Computer people further extend this algebraic notion of orthogonality to their systems. Consider a case I just came across while studying the C# expression binding code, for example. C# warns about unreachable code:

if (false) {
label: // targetted but not reachable
foo(); // warning! unreachable!
if (abc) goto label;
}

and also warns about untargetted labels:

public void foo() {
bar();
label: // reachable but not targetted
blah();
}

"Reachable" and "targetted" are orthogonal in one sense. You can have a reachable targetted label, a reachable untargetted label, an unreachable targetted label and an unreachable untargetted label. But they are nonorthogonal in another sense, as I discovered this week when I almost seriously broke the code generator.

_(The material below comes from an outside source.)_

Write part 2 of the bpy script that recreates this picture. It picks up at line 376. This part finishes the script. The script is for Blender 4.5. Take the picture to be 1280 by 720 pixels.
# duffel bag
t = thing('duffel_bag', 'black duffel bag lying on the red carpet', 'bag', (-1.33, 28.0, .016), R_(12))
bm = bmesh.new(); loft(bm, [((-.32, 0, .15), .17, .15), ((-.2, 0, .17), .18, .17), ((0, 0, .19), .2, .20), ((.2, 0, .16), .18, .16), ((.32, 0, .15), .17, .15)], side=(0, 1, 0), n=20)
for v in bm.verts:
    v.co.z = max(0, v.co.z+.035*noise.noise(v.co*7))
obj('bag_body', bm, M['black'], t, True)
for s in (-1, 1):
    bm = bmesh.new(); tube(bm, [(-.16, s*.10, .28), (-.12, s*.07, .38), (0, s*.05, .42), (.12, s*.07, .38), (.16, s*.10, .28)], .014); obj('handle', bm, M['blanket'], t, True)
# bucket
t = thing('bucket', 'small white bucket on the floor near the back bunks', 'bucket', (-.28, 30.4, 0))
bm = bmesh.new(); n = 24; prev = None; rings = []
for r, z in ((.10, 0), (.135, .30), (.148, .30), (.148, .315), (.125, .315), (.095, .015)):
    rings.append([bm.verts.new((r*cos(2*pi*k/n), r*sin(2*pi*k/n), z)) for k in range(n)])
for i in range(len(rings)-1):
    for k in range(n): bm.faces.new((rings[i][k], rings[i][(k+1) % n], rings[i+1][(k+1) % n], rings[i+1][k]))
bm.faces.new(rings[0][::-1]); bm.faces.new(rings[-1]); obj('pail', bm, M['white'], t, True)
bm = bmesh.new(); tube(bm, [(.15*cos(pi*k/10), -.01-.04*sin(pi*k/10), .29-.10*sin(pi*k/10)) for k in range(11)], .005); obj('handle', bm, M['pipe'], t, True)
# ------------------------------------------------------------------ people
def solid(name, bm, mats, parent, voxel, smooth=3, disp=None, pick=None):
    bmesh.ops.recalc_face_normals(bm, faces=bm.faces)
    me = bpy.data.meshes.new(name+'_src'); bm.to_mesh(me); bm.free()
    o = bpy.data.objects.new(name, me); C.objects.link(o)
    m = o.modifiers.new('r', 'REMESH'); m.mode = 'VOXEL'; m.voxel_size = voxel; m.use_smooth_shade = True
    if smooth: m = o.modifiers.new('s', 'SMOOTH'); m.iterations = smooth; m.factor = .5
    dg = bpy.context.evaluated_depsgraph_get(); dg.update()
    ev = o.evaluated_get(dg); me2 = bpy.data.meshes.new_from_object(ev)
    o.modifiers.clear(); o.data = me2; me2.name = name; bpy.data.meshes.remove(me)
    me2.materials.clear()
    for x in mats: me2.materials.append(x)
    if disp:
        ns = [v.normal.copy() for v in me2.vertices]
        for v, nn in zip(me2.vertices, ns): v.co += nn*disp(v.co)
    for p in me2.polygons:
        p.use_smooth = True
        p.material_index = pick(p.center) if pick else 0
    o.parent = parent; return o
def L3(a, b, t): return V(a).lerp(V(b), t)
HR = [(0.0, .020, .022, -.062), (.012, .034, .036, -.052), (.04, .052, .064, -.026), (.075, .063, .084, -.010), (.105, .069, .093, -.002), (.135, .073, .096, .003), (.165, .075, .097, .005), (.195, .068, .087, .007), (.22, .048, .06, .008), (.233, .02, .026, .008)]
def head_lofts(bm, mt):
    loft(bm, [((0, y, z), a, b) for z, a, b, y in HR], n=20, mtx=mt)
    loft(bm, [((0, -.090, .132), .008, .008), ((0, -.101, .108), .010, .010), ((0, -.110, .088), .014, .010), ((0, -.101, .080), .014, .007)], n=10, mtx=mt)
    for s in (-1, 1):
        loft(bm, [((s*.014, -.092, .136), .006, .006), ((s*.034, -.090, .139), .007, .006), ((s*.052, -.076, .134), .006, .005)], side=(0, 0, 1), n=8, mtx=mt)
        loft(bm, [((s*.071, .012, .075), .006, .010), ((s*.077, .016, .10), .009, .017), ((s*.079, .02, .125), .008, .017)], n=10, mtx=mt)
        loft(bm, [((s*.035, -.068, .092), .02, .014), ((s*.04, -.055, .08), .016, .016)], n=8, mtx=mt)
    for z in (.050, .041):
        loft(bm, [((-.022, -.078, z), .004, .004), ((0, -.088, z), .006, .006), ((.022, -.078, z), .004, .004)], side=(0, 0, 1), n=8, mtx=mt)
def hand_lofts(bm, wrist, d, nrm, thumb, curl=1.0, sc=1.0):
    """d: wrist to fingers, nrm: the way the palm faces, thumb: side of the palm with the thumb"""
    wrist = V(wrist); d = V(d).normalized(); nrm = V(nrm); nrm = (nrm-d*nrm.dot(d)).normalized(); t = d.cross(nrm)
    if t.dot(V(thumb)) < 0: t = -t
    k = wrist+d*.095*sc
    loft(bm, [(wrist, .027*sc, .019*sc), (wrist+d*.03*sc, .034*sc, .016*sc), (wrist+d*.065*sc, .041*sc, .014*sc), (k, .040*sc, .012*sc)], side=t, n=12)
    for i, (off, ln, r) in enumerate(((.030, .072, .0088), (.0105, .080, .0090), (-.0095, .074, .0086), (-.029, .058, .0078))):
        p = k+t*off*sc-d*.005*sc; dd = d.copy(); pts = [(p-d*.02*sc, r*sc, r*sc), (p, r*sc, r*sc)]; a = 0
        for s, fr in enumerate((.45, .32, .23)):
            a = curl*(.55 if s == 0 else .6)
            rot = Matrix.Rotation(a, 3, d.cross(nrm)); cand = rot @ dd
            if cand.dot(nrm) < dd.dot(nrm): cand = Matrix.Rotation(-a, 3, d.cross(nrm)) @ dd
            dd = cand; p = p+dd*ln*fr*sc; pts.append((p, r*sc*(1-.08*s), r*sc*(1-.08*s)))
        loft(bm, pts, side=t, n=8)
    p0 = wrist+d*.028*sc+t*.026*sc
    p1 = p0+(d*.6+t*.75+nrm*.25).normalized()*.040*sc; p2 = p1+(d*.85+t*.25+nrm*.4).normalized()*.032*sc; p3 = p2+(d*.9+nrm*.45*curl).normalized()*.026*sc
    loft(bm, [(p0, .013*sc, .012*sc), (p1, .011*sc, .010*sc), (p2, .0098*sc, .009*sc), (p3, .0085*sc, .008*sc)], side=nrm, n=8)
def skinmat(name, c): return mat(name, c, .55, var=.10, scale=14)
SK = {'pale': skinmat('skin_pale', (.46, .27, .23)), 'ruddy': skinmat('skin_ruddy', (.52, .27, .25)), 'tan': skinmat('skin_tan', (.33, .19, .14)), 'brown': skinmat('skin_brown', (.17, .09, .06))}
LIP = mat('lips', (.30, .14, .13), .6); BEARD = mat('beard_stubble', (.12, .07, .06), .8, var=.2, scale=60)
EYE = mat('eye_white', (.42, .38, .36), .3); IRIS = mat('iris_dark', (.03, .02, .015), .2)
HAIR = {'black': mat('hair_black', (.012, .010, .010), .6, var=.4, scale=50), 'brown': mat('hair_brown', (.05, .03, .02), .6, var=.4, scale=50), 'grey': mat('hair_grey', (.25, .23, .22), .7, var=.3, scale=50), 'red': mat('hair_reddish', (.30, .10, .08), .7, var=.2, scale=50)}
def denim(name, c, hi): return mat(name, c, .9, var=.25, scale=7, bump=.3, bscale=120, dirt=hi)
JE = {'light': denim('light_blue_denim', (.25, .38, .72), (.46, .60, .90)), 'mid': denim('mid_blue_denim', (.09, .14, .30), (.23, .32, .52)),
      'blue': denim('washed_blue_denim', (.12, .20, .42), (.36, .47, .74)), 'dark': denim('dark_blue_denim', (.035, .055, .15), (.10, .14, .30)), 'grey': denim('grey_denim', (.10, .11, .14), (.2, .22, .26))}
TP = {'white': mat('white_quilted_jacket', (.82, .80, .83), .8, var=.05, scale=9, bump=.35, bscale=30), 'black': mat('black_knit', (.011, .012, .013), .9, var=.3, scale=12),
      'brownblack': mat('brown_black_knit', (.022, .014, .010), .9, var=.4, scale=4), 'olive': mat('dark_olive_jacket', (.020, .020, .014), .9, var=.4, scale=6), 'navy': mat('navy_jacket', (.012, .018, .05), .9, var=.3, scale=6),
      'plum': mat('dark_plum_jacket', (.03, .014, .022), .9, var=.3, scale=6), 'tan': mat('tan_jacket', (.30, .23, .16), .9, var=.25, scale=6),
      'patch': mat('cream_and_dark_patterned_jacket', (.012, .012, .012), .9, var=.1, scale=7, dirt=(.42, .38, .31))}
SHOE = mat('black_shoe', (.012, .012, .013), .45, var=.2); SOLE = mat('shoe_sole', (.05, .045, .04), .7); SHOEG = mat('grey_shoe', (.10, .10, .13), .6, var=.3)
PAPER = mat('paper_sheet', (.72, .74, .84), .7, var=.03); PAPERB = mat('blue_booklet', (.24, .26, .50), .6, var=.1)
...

The way our code generator works, we must generate IL for an unreachable label if it is targetted by a reachable goto. The notions of reachable and targetted get conflated in this one corner case, meaning that I cannot have a code generator that skips generating all unreachable code. This unexpected nonorthogonality makes it difficult to write a compiler that is both correct and understandable, so I'm trying to figure out ways to either eliminate the nonorthogonality, or capture the problem in a very specific piece of highly localized code that I can comment the heck out of.

Now hold on a minute, I hear you saying. Surely if the goto is reachable then the label will be too! My challenge to you guys is this: how can you have an unreachable label targetted by a reachable goto?